Provided material:
______

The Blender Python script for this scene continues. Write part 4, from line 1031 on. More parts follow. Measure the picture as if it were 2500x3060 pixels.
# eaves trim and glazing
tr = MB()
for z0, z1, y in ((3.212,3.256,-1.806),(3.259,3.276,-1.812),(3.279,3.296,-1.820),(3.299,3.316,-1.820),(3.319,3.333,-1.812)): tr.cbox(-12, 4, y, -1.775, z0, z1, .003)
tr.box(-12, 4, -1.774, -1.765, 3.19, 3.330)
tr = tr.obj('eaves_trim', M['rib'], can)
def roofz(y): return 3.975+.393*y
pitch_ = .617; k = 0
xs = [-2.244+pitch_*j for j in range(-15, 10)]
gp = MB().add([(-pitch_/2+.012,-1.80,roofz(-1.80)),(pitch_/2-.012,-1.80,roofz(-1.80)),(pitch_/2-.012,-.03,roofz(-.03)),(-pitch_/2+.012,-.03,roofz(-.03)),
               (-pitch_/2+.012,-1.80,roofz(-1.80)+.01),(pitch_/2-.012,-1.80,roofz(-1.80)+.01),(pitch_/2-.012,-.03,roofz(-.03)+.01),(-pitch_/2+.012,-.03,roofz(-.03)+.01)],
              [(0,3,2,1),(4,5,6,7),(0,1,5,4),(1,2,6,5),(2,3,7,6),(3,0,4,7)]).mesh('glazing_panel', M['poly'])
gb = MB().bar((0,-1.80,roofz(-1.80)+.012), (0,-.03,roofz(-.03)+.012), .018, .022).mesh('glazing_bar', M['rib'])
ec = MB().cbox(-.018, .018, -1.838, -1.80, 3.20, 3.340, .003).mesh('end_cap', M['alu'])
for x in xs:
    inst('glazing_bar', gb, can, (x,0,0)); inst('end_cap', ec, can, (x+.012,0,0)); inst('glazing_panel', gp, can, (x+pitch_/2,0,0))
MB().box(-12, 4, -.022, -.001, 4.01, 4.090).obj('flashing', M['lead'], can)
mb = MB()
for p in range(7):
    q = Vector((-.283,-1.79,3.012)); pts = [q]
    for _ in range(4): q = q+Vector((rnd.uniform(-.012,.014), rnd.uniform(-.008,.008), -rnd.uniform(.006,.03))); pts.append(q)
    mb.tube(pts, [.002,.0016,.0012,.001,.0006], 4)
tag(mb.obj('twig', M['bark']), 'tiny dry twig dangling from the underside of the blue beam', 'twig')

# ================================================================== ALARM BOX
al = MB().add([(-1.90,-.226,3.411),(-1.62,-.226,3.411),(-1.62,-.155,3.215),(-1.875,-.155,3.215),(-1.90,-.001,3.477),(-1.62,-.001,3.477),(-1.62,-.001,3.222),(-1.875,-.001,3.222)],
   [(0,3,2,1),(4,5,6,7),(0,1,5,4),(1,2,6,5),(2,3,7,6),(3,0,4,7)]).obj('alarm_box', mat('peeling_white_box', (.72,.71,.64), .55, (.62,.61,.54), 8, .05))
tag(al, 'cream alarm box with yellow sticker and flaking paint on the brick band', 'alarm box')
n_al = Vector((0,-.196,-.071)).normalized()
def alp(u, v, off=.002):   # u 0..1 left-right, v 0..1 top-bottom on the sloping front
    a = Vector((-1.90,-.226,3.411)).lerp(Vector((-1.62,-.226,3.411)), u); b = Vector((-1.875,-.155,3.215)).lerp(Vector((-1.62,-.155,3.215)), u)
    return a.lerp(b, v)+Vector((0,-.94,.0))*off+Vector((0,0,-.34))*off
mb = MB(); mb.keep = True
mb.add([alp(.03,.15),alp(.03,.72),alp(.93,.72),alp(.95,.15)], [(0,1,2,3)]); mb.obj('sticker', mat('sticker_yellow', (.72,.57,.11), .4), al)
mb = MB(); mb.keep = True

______

Make an exact copy of every line in the data.

Reply:
The Blender Python script for this scene continues. Write part 4, from line 1031 on. More parts follow. Measure the picture as if it were 2500x3060 pixels.
# eaves trim and glazing
tr = MB()
for z0, z1, y in ((3.212,3.256,-1.806),(3.259,3.276,-1.812),(3.279,3.296,-1.820),(3.299,3.316,-1.820),(3.319,3.333,-1.812)): tr.cbox(-12, 4, y, -1.775, z0, z1, .003)
tr.box(-12, 4, -1.774, -1.765, 3.19, 3.330)
tr = tr.obj('eaves_trim', M['rib'], can)
def roofz(y): return 3.975+.393*y
pitch_ = .617; k = 0
xs = [-2.244+pitch_*j for j in range(-15, 10)]
gp = MB().add([(-pitch_/2+.012,-1.80,roofz(-1.80)),(pitch_/2-.012,-1.80,roofz(-1.80)),(pitch_/2-.012,-.03,roofz(-.03)),(-pitch_/2+.012,-.03,roofz(-.03)),
               (-pitch_/2+.012,-1.80,roofz(-1.80)+.01),(pitch_/2-.012,-1.80,roofz(-1.80)+.01),(pitch_/2-.012,-.03,roofz(-.03)+.01),(-pitch_/2+.012,-.03,roofz(-.03)+.01)],
              [(0,3,2,1),(4,5,6,7),(0,1,5,4),(1,2,6,5),(2,3,7,6),(3,0,4,7)]).mesh('glazing_panel', M['poly'])
gb = MB().bar((0,-1.80,roofz(-1.80)+.012), (0,-.03,roofz(-.03)+.012), .018, .022).mesh('glazing_bar', M['rib'])
ec = MB().cbox(-.018, .018, -1.838, -1.80, 3.20, 3.340, .003).mesh('end_cap', M['alu'])
for x in xs:
    inst('glazing_bar', gb, can, (x,0,0)); inst('end_cap', ec, can, (x+.012,0,0)); inst('glazing_panel', gp, can, (x+pitch_/2,0,0))
MB().box(-12, 4, -.022, -.001, 4.01, 4.090).obj('flashing', M['lead'], can)
mb = MB()
for p in range(7):
    q = Vector((-.283,-1.79,3.012)); pts = [q]
    for _ in range(4): q = q+Vector((rnd.uniform(-.012,.014), rnd.uniform(-.008,.008), -rnd.uniform(.006,.03))); pts.append(q)
    mb.tube(pts, [.002,.0016,.0012,.001,.0006], 4)
tag(mb.obj('twig', M['bark']), 'tiny dry twig dangling from the underside of the blue beam', 'twig')

# ================================================================== ALARM BOX
al = MB().add([(-1.90,-.226,3.411),(-1.62,-.226,3.411),(-1.62,-.155,3.215),(-1.875,-.155,3.215),(-1.90,-.001,3.477),(-1.62,-.001,3.477),(-1.62,-.001,3.222),(-1.875,-.001,3.222)],
   [(0,3,2,1),(4,5,6,7),(0,1,5,4),(1,2,6,5),(2,3,7,6),(3,0,4,7)]).obj('alarm_box', mat('peeling_white_box', (.72,.71,.64), .55, (.62,.61,.54), 8, .05))
tag(al, 'cream alarm box with yellow sticker and flaking paint on the brick band', 'alarm box')
n_al = Vector((0,-.196,-.071)).normalized()
def alp(u, v, off=.002):   # u 0..1 left-right, v 0..1 top-bottom on the sloping front
    a = Vector((-1.90,-.226,3.411)).lerp(Vector((-1.62,-.226,3.411)), u); b = Vector((-1.875,-.155,3.215)).lerp(Vector((-1.62,-.155,3.215)), u)
    return a.lerp(b, v)+Vector((0,-.94,.0))*off+Vector((0,0,-.34))*off
mb = MB(); mb.keep = True
mb.add([alp(.03,.15),alp(.03,.72),alp(.93,.72),alp(.95,.15)], [(0,1,2,3)]); mb.obj('sticker', mat('sticker_yellow', (.72,.57,.11), .4), al)
mb = MB(); mb.keep = True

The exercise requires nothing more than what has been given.